*Exercise aim*: Each line below should be retyped exactly, with no pictures.

*Given information*:
• • •

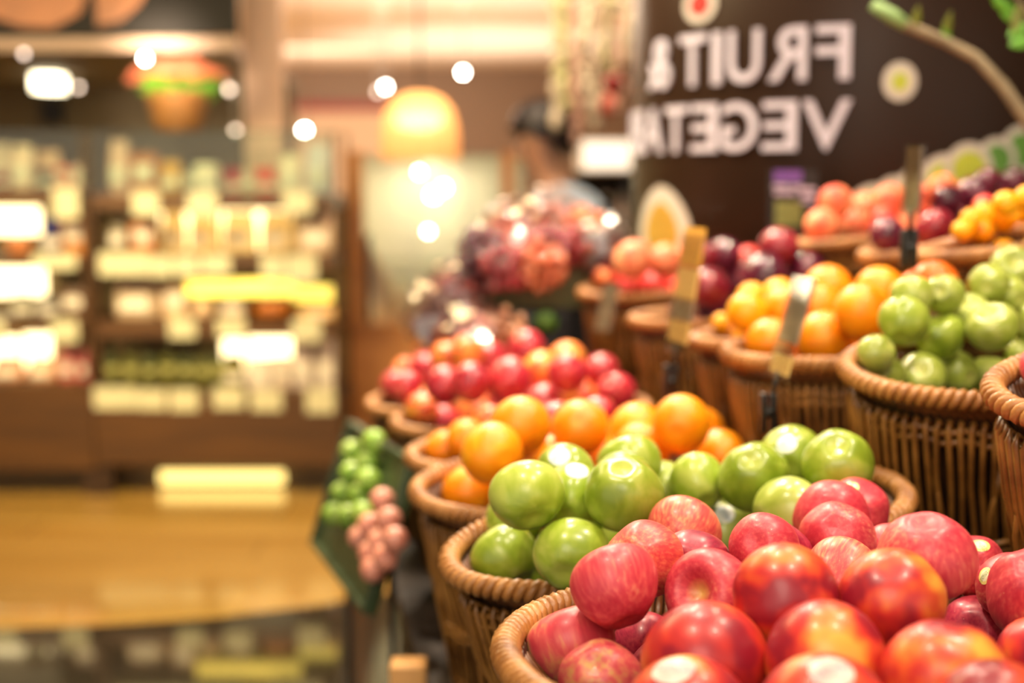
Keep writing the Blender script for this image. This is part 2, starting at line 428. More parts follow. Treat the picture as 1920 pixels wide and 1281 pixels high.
def sticker_mat(name, ring, mid, ink):
    """a round paper sticker: ring, field and a band of print"""
    m, nt, b, out = newmat(name); L = nt.links.new
    uv = N(nt, 'ShaderNodeUVMap'); sx = N(nt, 'ShaderNodeSeparateXYZ'); L(uv.outputs[0], sx.inputs[0])
    ln = N(nt, 'ShaderNodeVectorMath', operation='LENGTH'); L(uv.outputs[0], ln.inputs[0])
    r = ramp(nt, [(0, lin(mid)), (.6, lin(mid)), (.64, lin(ring)), (1, lin(ring))], 'CONSTANT'); L(ln.outputs['Value'], r.inputs[0])
    nz = N(nt, 'ShaderNodeTexNoise', Scale=9.0); L(uv.outputs[0], nz.inputs['Vector'])
    ab = N(nt, 'ShaderNodeMath', operation='ABSOLUTE'); L(sx.outputs[1], ab.inputs[0])
    r2 = ramp(nt, [(0, (1, 1, 1, 1)), (.28, (0, 0, 0, 1))], 'CONSTANT'); L(ab.outputs[0], r2.inputs[0])
    r3 = ramp(nt, [(0, (0, 0, 0, 1)), (.5, (.8, .8, .8, 1))], 'CONSTANT'); L(nz.outputs[0], r3.inputs[0])
    mu = N(nt, 'ShaderNodeMath', operation='MULTIPLY'); L(r2.outputs[0], mu.inputs[0]); L(r3.outputs[0], mu.inputs[1])
    mx = N(nt, 'ShaderNodeMixRGB'); mx.inputs[2].default_value = lin(ink); L(mu.outputs[0], mx.inputs[0]); L(r.outputs[0], mx.inputs[1])
    L(mx.outputs[0], b.inputs['Base Color']); b.inputs['Roughness'].default_value = .35
    return m
STK = {'w': sticker_mat('white_sticker', (236, 238, 236), (226, 230, 232), (132, 160, 190)),
       'y': sticker_mat('yellow_ringed_sticker', (240, 226, 140), (232, 236, 200), (90, 130, 60)),
       'p': sticker_mat('pale_sticker', (206, 192, 184), (196, 180, 172), (150, 110, 130))}

def add_sticker(fruit, me, d, kind, rad=.30, asp=1.0):
    """paper sticker lying on the skin, centred in direction d (fruit space)"""
    d = d.normalized(); u = d.orthogonal().normalized(); w = d.cross(u)
    rows = []; uvs = []
    for i in range(7):
        q = max(.001, i / 6)
        row = []
        for k in range(24):
            a = 2 * PI * k / 24
            dd = (d + u * (q * rad * math.cos(a)) + w * (q * rad * asp * math.sin(a))).normalized()
            row.append(surf(me, dd, .008)); uvs.append((q * math.cos(a), q * math.sin(a)))
        rows.append(row)
    mb = MB().grid(rows, wrap=True)
    me2 = bpy.data.meshes.new('sticker'); me2.from_pydata(mb.v, [], mb.f); me2.materials.append(STK[kind])
    ul = me2.uv_layers.new()
    for lp in me2.loops: ul.data[lp.index].uv = uvs[lp.vertex_index]
    for p in me2.polygons: p.use_smooth = True
    link('sticker', me2, fruit)

def stem_mesh():
    return MB().tube([(0, 0, .42), (.02, .01, .62), (.06, .02, .82), (.12, .03, .98)], [.035, .028, .028, .045], 7).mesh('apple_stem', MT['stem'])
STEM = stem_mesh()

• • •

*Result below*:
Keep writing the Blender script for this image. This is part 2, starting at line 428. More parts follow. Treat the picture as 1920 pixels wide and 1281 pixels high.
def sticker_mat(name, ring, mid, ink):
    """a round paper sticker: ring, field and a band of print"""
    m, nt, b, out = newmat(name); L = nt.links.new
    uv = N(nt, 'ShaderNodeUVMap'); sx = N(nt, 'ShaderNodeSeparateXYZ'); L(uv.outputs[0], sx.inputs[0])
    ln = N(nt, 'ShaderNodeVectorMath', operation='LENGTH'); L(uv.outputs[0], ln.inputs[0])
    r = ramp(nt, [(0, lin(mid)), (.6, lin(mid)), (.64, lin(ring)), (1, lin(ring))], 'CONSTANT'); L(ln.outputs['Value'], r.inputs[0])
    nz = N(nt, 'ShaderNodeTexNoise', Scale=9.0); L(uv.outputs[0], nz.inputs['Vector'])
    ab = N(nt, 'ShaderNodeMath', operation='ABSOLUTE'); L(sx.outputs[1], ab.inputs[0])
    r2 = ramp(nt, [(0, (1, 1, 1, 1)), (.28, (0, 0, 0, 1))], 'CONSTANT'); L(ab.outputs[0], r2.inputs[0])
    r3 = ramp(nt, [(0, (0, 0, 0, 1)), (.5, (.8, .8, .8, 1))], 'CONSTANT'); L(nz.outputs[0], r3.inputs[0])
    mu = N(nt, 'ShaderNodeMath', operation='MULTIPLY'); L(r2.outputs[0], mu.inputs[0]); L(r3.outputs[0], mu.inputs[1])
    mx = N(nt, 'ShaderNodeMixRGB'); mx.inputs[2].default_value = lin(ink); L(mu.outputs[0], mx.inputs[0]); L(r.outputs[0], mx.inputs[1])
    L(mx.outputs[0], b.inputs['Base Color']); b.inputs['Roughness'].default_value = .35
    return m
STK = {'w': sticker_mat('white_sticker', (236, 238, 236), (226, 230, 232), (132, 160, 190)),
       'y': sticker_mat('yellow_ringed_sticker', (240, 226, 140), (232, 236, 200), (90, 130, 60)),
       'p': sticker_mat('pale_sticker', (206, 192, 184), (196, 180, 172), (150, 110, 130))}

def add_sticker(fruit, me, d, kind, rad=.30, asp=1.0):
    """paper sticker lying on the skin, centred in direction d (fruit space)"""
    d = d.normalized(); u = d.orthogonal().normalized(); w = d.cross(u)
    rows = []; uvs = []
    for i in range(7):
        q = max(.001, i / 6)
        row = []
        for k in range(24):
            a = 2 * PI * k / 24
            dd = (d + u * (q * rad * math.cos(a)) + w * (q * rad * asp * math.sin(a))).normalized()
            row.append(surf(me, dd, .008)); uvs.append((q * math.cos(a), q * math.sin(a)))
        rows.append(row)
    mb = MB().grid(rows, wrap=True)
    me2 = bpy.data.meshes.new('sticker'); me2.from_pydata(mb.v, [], mb.f); me2.materials.append(STK[kind])
    ul = me2.uv_layers.new()
    for lp in me2.loops: ul.data[lp.index].uv = uvs[lp.vertex_index]
    for p in me2.polygons: p.use_smooth = True
    link('sticker', me2, fruit)

def stem_mesh():
    return MB().tube([(0, 0, .42), (.02, .01, .62), (.06, .02, .82), (.12, .03, .98)], [.035, .028, .028, .045], 7).mesh('apple_stem', MT['stem'])
STEM = stem_mesh()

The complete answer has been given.